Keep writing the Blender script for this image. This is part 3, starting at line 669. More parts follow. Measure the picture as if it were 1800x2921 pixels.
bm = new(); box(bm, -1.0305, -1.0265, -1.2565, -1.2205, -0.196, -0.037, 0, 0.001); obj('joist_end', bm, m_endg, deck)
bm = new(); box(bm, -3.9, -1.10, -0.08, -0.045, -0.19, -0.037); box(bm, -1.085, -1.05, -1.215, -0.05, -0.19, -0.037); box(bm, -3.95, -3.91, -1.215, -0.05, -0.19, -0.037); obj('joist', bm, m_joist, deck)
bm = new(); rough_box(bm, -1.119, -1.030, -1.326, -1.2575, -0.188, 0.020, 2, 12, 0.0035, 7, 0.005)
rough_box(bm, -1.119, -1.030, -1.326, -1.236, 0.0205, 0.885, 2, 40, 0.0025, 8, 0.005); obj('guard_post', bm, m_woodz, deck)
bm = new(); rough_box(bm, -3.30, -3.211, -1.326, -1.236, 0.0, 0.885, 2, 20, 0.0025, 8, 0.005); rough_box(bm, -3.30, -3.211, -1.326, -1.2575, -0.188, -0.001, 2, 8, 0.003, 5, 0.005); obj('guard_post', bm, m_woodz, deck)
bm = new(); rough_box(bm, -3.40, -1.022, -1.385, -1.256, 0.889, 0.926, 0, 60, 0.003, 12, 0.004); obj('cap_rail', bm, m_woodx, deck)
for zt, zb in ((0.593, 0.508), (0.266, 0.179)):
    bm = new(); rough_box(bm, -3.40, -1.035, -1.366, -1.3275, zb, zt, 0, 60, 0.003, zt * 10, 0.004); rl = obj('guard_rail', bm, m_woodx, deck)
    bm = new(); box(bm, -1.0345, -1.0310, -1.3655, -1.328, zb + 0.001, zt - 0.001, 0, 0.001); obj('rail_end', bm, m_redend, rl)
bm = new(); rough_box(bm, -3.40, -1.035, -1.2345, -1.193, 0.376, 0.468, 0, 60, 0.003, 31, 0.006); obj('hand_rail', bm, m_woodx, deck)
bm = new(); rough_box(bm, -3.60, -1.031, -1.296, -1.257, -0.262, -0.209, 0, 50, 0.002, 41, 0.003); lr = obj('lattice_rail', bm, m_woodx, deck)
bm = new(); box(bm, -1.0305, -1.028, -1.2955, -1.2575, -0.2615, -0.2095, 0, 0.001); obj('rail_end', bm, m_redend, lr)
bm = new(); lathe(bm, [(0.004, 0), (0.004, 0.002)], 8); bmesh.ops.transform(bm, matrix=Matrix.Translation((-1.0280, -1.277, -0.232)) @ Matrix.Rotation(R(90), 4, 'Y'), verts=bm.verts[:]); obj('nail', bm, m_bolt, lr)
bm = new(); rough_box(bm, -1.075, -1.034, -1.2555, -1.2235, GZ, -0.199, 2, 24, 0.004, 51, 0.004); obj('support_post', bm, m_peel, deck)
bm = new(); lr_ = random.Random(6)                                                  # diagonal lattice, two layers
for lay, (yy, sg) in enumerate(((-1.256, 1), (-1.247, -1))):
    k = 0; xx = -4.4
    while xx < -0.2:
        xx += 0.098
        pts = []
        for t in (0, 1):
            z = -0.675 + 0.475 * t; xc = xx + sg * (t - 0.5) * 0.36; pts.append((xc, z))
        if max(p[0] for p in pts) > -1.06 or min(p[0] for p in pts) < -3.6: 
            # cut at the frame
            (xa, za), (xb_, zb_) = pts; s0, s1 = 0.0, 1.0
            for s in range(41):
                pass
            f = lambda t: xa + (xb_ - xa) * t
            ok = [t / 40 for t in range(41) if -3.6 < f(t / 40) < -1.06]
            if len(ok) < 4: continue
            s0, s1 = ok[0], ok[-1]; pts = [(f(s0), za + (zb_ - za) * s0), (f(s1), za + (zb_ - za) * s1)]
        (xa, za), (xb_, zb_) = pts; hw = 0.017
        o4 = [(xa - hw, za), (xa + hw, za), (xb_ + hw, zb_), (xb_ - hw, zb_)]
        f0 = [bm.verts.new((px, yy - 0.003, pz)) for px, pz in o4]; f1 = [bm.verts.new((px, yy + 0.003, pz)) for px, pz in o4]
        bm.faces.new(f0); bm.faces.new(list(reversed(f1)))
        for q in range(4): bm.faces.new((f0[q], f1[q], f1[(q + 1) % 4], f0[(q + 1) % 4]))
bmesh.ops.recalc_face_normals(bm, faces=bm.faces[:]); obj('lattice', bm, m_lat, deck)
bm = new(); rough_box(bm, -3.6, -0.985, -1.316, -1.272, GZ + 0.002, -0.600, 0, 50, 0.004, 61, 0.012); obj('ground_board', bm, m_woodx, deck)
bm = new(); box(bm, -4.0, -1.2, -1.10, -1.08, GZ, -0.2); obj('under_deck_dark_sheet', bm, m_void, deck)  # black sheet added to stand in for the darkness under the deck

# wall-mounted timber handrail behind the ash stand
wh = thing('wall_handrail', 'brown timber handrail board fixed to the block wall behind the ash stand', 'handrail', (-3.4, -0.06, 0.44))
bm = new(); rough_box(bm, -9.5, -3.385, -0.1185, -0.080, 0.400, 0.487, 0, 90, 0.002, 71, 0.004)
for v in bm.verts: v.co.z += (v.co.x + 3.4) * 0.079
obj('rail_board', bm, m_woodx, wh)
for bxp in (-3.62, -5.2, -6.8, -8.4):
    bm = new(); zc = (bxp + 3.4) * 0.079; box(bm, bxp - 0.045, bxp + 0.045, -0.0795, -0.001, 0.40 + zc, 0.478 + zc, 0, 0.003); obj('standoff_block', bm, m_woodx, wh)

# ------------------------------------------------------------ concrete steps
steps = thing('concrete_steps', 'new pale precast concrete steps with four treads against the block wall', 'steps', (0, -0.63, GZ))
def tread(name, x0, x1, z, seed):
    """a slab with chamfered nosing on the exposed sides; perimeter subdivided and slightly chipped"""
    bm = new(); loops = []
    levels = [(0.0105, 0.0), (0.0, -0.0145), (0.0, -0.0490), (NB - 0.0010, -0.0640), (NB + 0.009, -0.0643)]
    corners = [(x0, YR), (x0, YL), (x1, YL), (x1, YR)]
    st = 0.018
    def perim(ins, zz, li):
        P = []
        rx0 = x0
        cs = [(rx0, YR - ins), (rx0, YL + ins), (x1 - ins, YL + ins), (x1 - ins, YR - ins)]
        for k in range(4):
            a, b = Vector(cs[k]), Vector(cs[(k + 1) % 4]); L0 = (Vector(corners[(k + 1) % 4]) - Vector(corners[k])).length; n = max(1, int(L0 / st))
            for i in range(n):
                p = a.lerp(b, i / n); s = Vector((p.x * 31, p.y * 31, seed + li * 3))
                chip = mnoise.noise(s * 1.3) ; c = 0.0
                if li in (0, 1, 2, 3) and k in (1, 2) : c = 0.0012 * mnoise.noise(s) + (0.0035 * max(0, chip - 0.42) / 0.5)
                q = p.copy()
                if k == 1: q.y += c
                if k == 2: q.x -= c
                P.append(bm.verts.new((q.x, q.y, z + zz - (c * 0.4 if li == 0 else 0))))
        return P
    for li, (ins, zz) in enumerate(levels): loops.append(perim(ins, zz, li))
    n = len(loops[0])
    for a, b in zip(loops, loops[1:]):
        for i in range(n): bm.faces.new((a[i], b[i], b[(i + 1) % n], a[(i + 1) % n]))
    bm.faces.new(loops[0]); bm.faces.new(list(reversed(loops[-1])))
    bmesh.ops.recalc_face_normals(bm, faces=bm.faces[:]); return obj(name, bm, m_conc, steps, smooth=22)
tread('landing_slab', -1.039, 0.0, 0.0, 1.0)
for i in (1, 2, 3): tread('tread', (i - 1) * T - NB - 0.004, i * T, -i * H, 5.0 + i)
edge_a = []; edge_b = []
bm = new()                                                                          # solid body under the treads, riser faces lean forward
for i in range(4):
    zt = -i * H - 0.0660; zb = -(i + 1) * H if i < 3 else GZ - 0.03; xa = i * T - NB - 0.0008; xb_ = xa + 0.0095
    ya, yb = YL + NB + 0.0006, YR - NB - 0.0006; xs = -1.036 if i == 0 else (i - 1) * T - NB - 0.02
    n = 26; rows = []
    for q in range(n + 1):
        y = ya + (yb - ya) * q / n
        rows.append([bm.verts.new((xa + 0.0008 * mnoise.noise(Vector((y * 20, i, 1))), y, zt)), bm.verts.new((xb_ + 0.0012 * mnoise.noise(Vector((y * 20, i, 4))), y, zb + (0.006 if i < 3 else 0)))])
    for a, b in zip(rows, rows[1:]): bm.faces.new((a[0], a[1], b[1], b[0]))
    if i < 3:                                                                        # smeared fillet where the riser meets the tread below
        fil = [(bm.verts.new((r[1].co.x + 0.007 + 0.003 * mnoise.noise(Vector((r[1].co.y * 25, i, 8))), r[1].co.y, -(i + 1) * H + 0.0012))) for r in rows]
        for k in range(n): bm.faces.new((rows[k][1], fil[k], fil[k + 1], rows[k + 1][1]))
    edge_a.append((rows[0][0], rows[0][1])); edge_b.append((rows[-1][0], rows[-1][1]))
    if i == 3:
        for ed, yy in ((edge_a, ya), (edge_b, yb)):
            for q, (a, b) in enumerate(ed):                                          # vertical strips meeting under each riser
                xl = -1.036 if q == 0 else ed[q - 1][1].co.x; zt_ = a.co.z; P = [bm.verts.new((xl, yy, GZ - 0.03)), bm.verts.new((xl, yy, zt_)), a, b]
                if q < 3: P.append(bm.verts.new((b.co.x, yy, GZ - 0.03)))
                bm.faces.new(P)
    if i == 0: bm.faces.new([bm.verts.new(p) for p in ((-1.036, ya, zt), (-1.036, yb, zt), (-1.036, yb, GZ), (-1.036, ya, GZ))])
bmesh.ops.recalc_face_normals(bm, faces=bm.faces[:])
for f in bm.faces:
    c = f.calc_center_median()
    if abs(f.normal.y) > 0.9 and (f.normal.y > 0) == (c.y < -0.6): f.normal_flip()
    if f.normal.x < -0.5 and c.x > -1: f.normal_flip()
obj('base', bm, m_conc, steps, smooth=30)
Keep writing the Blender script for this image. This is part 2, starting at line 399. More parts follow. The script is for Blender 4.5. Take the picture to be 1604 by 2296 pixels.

» Task details
Exactly how many lines of the listing above contain the string "This"? Give no more than the number.

» Correct result
2